● **The input**
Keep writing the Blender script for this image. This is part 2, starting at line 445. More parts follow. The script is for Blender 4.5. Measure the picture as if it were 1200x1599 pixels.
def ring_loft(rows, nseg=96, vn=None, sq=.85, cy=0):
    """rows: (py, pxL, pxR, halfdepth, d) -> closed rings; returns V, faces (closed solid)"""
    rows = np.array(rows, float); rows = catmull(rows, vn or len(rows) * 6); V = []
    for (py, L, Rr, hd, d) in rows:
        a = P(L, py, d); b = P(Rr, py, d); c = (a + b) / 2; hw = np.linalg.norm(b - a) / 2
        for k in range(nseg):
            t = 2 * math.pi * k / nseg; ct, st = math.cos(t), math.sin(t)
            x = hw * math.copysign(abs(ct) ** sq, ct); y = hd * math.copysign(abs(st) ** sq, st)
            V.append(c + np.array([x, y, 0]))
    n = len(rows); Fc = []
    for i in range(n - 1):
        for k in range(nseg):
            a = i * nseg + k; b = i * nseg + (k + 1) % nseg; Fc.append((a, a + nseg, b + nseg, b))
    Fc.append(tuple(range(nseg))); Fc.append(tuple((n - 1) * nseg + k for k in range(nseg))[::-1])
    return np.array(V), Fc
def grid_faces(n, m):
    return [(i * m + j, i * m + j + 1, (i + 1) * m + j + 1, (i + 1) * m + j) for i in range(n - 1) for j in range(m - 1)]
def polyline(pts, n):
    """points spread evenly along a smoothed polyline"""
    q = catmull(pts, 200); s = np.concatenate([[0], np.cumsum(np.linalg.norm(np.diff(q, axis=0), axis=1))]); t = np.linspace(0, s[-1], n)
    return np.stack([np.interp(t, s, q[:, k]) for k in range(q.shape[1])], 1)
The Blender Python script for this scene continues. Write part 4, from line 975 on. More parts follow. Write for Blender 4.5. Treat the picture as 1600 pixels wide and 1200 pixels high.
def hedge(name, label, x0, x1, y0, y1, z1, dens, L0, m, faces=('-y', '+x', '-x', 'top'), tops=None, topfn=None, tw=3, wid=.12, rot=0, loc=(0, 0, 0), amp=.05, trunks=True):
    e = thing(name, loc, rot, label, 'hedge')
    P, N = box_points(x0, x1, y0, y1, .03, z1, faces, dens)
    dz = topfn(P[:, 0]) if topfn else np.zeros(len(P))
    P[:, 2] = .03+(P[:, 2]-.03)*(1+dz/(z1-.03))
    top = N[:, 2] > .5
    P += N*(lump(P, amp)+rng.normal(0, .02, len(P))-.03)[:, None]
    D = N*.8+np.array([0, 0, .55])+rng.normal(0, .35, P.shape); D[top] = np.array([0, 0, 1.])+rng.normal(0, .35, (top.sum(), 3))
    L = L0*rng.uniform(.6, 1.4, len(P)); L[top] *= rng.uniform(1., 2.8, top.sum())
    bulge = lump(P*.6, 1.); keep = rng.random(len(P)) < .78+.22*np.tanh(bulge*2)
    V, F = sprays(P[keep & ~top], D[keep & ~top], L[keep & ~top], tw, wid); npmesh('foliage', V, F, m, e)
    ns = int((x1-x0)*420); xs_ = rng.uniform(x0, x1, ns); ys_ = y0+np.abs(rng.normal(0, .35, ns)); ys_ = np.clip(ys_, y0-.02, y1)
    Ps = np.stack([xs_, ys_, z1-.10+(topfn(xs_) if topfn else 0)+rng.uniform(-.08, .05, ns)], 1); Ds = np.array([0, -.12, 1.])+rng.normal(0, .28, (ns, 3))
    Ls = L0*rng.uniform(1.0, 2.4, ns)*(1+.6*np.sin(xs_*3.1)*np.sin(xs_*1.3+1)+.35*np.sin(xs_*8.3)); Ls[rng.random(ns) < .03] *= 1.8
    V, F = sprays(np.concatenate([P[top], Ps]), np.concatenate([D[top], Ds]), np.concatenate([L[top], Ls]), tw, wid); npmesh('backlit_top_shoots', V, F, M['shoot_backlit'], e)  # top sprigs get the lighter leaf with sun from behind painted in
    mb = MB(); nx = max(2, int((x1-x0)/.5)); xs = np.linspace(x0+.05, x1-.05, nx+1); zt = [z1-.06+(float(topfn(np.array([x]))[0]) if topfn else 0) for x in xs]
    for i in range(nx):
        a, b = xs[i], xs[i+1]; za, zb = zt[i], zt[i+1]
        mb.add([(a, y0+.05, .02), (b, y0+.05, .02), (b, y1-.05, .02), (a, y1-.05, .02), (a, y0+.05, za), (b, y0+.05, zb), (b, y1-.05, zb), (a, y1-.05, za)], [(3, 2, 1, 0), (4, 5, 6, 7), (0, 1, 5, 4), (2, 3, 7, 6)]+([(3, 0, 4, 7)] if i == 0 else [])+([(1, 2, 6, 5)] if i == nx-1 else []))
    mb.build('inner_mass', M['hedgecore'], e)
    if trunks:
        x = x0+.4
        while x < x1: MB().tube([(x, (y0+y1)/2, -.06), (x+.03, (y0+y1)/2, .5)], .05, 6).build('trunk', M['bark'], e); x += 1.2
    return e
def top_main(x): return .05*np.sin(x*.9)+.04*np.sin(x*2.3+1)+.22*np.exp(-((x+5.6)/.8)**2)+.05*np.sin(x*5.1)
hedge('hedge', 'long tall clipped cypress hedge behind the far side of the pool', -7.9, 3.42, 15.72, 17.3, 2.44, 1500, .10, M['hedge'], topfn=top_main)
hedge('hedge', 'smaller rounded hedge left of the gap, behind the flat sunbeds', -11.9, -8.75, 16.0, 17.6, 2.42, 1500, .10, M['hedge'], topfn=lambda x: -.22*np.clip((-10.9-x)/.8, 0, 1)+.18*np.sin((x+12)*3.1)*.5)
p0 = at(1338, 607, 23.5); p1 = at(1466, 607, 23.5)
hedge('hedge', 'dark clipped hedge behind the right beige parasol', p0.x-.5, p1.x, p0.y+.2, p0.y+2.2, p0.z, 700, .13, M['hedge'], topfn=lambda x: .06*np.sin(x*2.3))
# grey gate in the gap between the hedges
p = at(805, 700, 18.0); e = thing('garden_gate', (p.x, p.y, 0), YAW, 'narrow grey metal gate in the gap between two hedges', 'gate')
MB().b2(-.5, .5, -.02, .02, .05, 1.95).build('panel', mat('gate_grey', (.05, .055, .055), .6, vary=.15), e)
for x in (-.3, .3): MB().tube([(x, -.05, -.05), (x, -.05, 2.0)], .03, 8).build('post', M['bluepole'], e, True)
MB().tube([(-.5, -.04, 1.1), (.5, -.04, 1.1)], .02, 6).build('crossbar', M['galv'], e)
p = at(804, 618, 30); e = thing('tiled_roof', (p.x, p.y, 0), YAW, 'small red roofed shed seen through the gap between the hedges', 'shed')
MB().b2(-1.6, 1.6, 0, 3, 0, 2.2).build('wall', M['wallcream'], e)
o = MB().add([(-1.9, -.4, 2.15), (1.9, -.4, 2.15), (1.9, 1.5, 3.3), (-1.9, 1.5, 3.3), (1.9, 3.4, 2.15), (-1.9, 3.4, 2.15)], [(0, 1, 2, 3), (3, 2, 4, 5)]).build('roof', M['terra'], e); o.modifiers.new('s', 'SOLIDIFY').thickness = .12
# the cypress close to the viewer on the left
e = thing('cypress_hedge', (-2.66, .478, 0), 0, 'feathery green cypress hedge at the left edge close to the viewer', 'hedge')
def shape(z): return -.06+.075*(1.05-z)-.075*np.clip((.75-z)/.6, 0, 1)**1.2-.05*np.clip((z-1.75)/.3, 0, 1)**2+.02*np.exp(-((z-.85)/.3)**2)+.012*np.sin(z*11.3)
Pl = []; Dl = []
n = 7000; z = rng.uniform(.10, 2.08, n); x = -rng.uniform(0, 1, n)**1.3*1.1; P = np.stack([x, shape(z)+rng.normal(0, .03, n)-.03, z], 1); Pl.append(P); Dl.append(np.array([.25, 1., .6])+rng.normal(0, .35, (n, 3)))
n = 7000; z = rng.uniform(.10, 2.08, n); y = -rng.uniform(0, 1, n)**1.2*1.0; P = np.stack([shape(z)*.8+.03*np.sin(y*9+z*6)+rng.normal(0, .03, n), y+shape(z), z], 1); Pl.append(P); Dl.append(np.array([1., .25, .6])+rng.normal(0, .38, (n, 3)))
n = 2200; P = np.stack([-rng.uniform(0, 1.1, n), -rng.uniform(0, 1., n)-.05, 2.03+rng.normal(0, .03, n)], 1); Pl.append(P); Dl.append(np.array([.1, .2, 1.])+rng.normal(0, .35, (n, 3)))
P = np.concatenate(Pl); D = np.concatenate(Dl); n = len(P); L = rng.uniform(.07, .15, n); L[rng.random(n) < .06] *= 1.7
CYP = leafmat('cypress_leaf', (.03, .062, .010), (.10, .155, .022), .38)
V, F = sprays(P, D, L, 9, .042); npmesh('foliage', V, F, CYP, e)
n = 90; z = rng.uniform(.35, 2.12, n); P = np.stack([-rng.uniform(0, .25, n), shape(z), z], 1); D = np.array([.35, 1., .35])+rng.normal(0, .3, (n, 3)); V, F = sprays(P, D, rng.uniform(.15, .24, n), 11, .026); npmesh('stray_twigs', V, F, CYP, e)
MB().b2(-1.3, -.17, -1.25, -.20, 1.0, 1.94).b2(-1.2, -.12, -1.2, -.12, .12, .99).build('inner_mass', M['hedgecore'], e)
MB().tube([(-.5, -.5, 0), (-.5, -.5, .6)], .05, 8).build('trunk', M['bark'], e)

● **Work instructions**
All lines in the listing above from the line containing "a, b = xs[i], xs[i+1];" to the line containing "p0 = at(1338, 607, 23.5);", inclusive, should be retyped exactly; no other lines should appear.

● **Full answer**
        a, b = xs[i], xs[i+1]; za, zb = zt[i], zt[i+1]
        mb.add([(a, y0+.05, .02), (b, y0+.05, .02), (b, y1-.05, .02), (a, y1-.05, .02), (a, y0+.05, za), (b, y0+.05, zb), (b, y1-.05, zb), (a, y1-.05, za)], [(3, 2, 1, 0), (4, 5, 6, 7), (0, 1, 5, 4), (2, 3, 7, 6)]+([(3, 0, 4, 7)] if i == 0 else [])+([(1, 2, 6, 5)] if i == nx-1 else []))
    mb.build('inner_mass', M['hedgecore'], e)
    if trunks:
        x = x0+.4
        while x < x1: MB().tube([(x, (y0+y1)/2, -.06), (x+.03, (y0+y1)/2, .5)], .05, 6).build('trunk', M['bark'], e); x += 1.2
    return e
def top_main(x): return .05*np.sin(x*.9)+.04*np.sin(x*2.3+1)+.22*np.exp(-((x+5.6)/.8)**2)+.05*np.sin(x*5.1)
hedge('hedge', 'long tall clipped cypress hedge behind the far side of the pool', -7.9, 3.42, 15.72, 17.3, 2.44, 1500, .10, M['hedge'], topfn=top_main)
hedge('hedge', 'smaller rounded hedge left of the gap, behind the flat sunbeds', -11.9, -8.75, 16.0, 17.6, 2.42, 1500, .10, M['hedge'], topfn=lambda x: -.22*np.clip((-10.9-x)/.8, 0, 1)+.18*np.sin((x+12)*3.1)*.5)
p0 = at(1338, 607, 23.5); p1 = at(1466, 607, 23.5)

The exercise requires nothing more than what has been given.